Sentant peut-être une irrémédiable évolution se faire jour dans leur musique, Ivar Bjornson et Grutle Kjellson choisissent, un an après un Eld pourtant diablement ambigu, de faire de Blodhemn une dernière offrande au viking métal. Ils composent ainsi, dans cette urgence typique du groupe, 40 minutes de black métal féroce. Pistes courtes, blast-beat incessant, et la quasi-absence de chant en voix claire témoignent d'une direction totalement assumée ; et ne parlons même pas de la pochette, à la limite de la parodie comme celle de l'album précédent.
Et il est comme d'habitude impossible de nier, à l'écoute, qu'Enslaved est bel et bien un groupe de black métal. Un black métal réfléchi, déjà adulte, qui s'ouvre à des éléments extérieurs pour progresser. Citons dans cette optique un titre comme "Ansuz Astral", dont la structure aux changements de rythme surprenants joue avec les codes du black pour en extirper la quintessence.
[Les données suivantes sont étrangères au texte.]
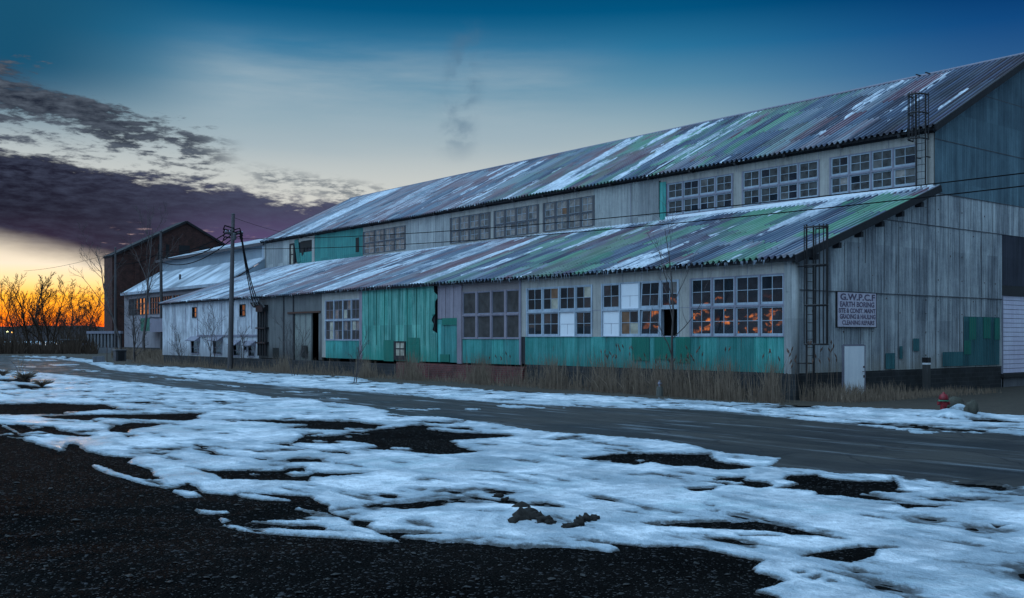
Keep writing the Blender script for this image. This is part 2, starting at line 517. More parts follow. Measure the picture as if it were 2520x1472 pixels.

Cependant, les aspects progressifs ne disparaissent pas pour autant complètement, à l'image d'un chant clair qui refait surface ici et là ("I Lenker Til Ragnarok") pour adjoindre au déferlement de riffs et de rythmiques martelées un contraste bienvenu.
La production elle-même se veut plus claire que par le passé, plus nette et plus affirmée, comme en témoigne la partie instrumentale du morceau-titre et son soli mélodique et épique en diable. A noter qu'il s'agit là du seul album d'Enslaved à avoir été produit à l'Abyss Studio de Peter Tägtgren, musicien suédois connu pour ses collaborations avec d'autres grands noms de la scène extrême scandinave (de Bloodbath à Marduk en passant par Immortal ou Dimmu Borgir), et l'apport d'un producteur externe témoigne de la volonté du groupe de faire évoluer ("par la force" si nécessaire) leur identité sonore ; une démarche intelligente à ce point de leur carrière, qui sera immédiatement suivie d'effets et leur permettra d'atteindre de nouveaux sommets.
Le drakkar lève en effet l'ancre pour la dernière fois ; l'album suivant, Mardraum, verra Enslaved s'éloigner définitivement du black métal tels qu'il le pratiquait jusque là... Blodhemn joue ainsi son rôle de transition avec un certain panache, et scelle l'ère Viking d'un groupe décidément inclassable, avant que celui-ci ne saute le pas pour de bon.